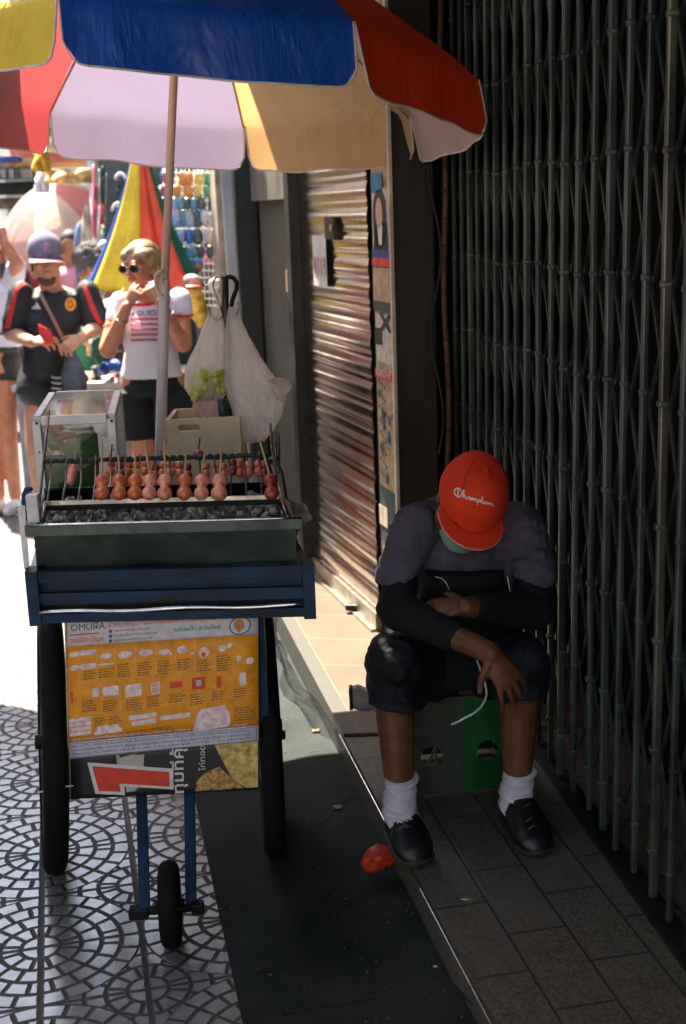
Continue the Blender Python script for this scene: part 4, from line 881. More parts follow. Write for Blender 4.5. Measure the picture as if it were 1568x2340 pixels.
polem=mat('pole_pinkwhite',(.82,.60,.50),.45,.15,8,streak=(1,1,.2))
pt=UC+UN*(UH+.02); ptop=AY(397,180,4.0); pb=AY(376,655,3.97); pb2=AY(360,1300,3.93)
mb=MB(); mb.tube([pt,ptop,pb],.0128,16); mb.build('pole',polem,umb)
mb=MB(); mb.tube([pb+(ptop-pb).normalized()*.02,pb,pb2],[.0150,.0172,.0172],18); mb.build('pole_sleeve',mat('sleeve_lilac',(.76,.66,.70),.4,.15,8,streak=(1,1,.2)),umb)
mb=MB(); mb.ell(pt,(.03,.03,.02)); mb.build('finial',darkm,umb)
mb=MB(); q=3.955; mb.tube([AY(x,y,q) for x,y in ((372,620),(362,622),(355,630),(356,645),(358,660),(366,672),(374,676))],.006,8); mb.tube([AY(366,635,q),AY(372,642,q),AY(370,650,q)],.004,6); mb.build('cleat',mat('cleat_white',(.72,.62,.55),.45,.1,8),umb)
# ================================================================ people
def skinm(n,c,c2): return mat(n,c,.5,.25,18,c2=c2,bump=.12,bs=60,sub=.12,spec=.4)
def cloth(n,c,**k): 
    k.setdefault('rough',.85); k.setdefault('var',.22); k.setdefault('ns',9)
    return mat(n,c,bump=.3,bs=140,spec=.25,**k)
def frame(f,u=(0,0,1)):
    f=V(f).normalized(); u=V(u); r=f.cross(u).normalized(); u=r.cross(f); return r,f,u   # r = to the figure's right when f faces away... used as side axis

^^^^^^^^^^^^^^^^

_WHAT THIS TASK INVOLVES_
Give the data again exactly as written, with all pictures left out.

_WORKED ANSWER_
Continue the Blender Python script for this scene: part 4, from line 881. More parts follow. Write for Blender 4.5. Measure the picture as if it were 1568x2340 pixels.
polem=mat('pole_pinkwhite',(.82,.60,.50),.45,.15,8,streak=(1,1,.2))
pt=UC+UN*(UH+.02); ptop=AY(397,180,4.0); pb=AY(376,655,3.97); pb2=AY(360,1300,3.93)
mb=MB(); mb.tube([pt,ptop,pb],.0128,16); mb.build('pole',polem,umb)
mb=MB(); mb.tube([pb+(ptop-pb).normalized()*.02,pb,pb2],[.0150,.0172,.0172],18); mb.build('pole_sleeve',mat('sleeve_lilac',(.76,.66,.70),.4,.15,8,streak=(1,1,.2)),umb)
mb=MB(); mb.ell(pt,(.03,.03,.02)); mb.build('finial',darkm,umb)
mb=MB(); q=3.955; mb.tube([AY(x,y,q) for x,y in ((372,620),(362,622),(355,630),(356,645),(358,660),(366,672),(374,676))],.006,8); mb.tube([AY(366,635,q),AY(372,642,q),AY(370,650,q)],.004,6); mb.build('cleat',mat('cleat_white',(.72,.62,.55),.45,.1,8),umb)
# ================================================================ people
def skinm(n,c,c2): return mat(n,c,.5,.25,18,c2=c2,bump=.12,bs=60,sub=.12,spec=.4)
def cloth(n,c,**k): 
    k.setdefault('rough',.85); k.setdefault('var',.22); k.setdefault('ns',9)
    return mat(n,c,bump=.3,bs=140,spec=.25,**k)
def frame(f,u=(0,0,1)):
    f=V(f).normalized(); u=V(u); r=f.cross(u).normalized(); u=r.cross(f); return r,f,u   # r = to the figure's right when f faces away... used as side axis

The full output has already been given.